L’écart d’éthos entre élèves et enseignants, parfois trop éloignés sociologiquement les uns des autres, peut en partie expliquer certaines tendances à la désinvolture et l’arrogance, fondées sur un décalage et une incompréhension mutuelle du fait d’univers sociaux complètement différents. Il devient incompréhensible pour certains enseignants qu’un élève puisse ne pas désirer « apprendre », faire du « chahut », « bavarder », « ne pas travailler », etc. Or, précisément, à l’ensemble de ces inconvenances doit pouvoir répondre un redoublement de l’autorité et de l’intransigeance, que seul le « charisme », non pas naturel, mais socialement généré par un habitus de classe, et adéquat à tel ou tel milieu social, peut incarner. Issus majoritairement de l’immigration maghrébine et subsaharienne, donc de structure familiale (normalement) de type semi-autoritaire et communautaire, où la figure du père a une place importante, ces élèves doivent pouvoir trouver dans l’institution elle-même, des pères de substitutions. Il n’est pas hasardeux si pour certains descendants d’immigrés, les relations avec tels ou tels entraineurs de football, de boxe, tels ou tels animateurs socio-culturels ou autres – et ce, peu importe leurs origines ethno-culturelles (et nous insistons) – soient parfois beaucoup plus pacifiées, pour ne pas dire pleines d’affections, que celles vis-à-vis de leurs professeurs – et précisément, ces personnes représentent des ‘‘frères’’, des ‘‘oncles’’, des ‘‘pères’’ de substitution. Car au-delà de la seule différence de discipline et ses enjeux – l’une ludique, l’autre scolaire –, ce qui différentie ces deux figures d’autorités, c’est aussi les origines sociales des uns et des autres. Les entraineurs et animateurs étant en règle générale eux-mêmes issus de classes populaires ou moyennes inférieures, connaissant ce type de population et ce type d’environnement résidentiel et social, ne sont pas moins conciliants avec leurs petits protégés. Bien au contraire, ils sont souvent plus exigeants et autoritaires avec eux, ne les ménageant aucunement, les traitant à égale-mesure et désirant ardemment leur réussite, d’un désir flirtant avec l’amour. D’un amour que les enfants ne peuvent pas ne pas ressentir également en retour, se traduisant en termes socialement plus convenues sous la forme du respect – pour ne pas dire de la gratitude.

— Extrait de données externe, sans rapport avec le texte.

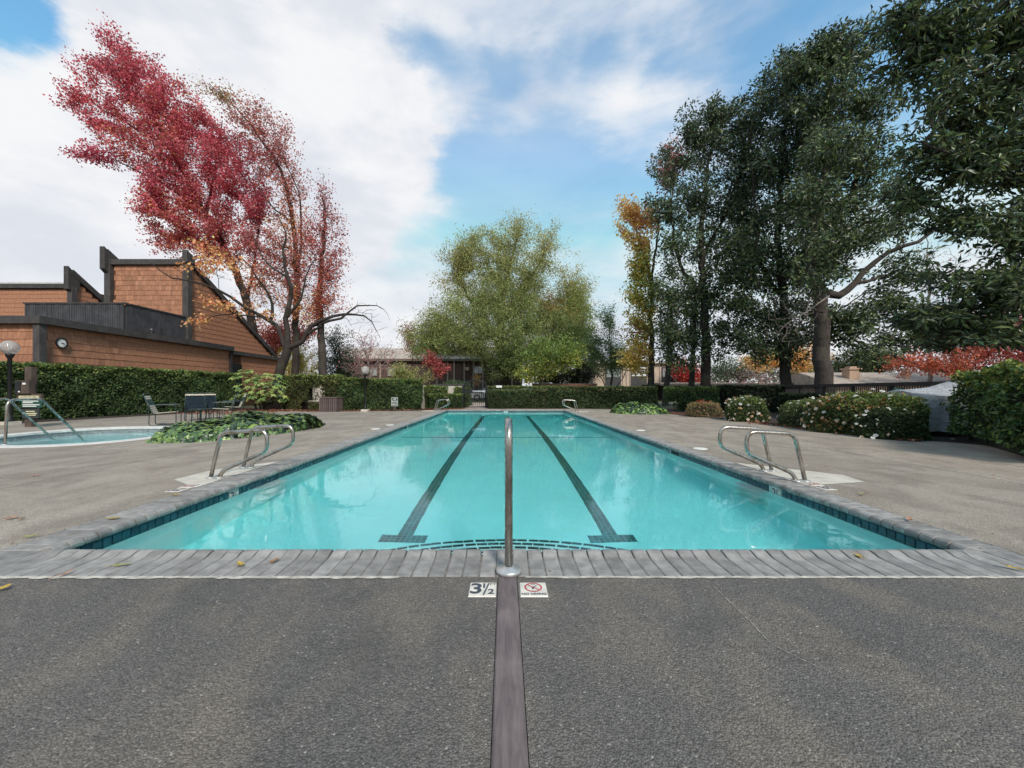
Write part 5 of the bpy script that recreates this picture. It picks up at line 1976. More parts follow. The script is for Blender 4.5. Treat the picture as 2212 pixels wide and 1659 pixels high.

[1] G.W.F. Hegel, Phénoménologie de l’Esprit, GF Flammarion, Paris, 2012 ; Axel Honneth, La lutte pour la reconnaissance, Gallimard, Paris, 2013 [2] Le narcissisme primaire étant normalement dévolue aux parents par l’identification primaire, voir : Bernard Stiegler, Prendre soin. De la jeunesse et des générations. Flammarion, Paris, 2008 [3] Stéphane Beaud, Traître à la nation, La découverte, Paris, 2011, p.106 [4] Ibid.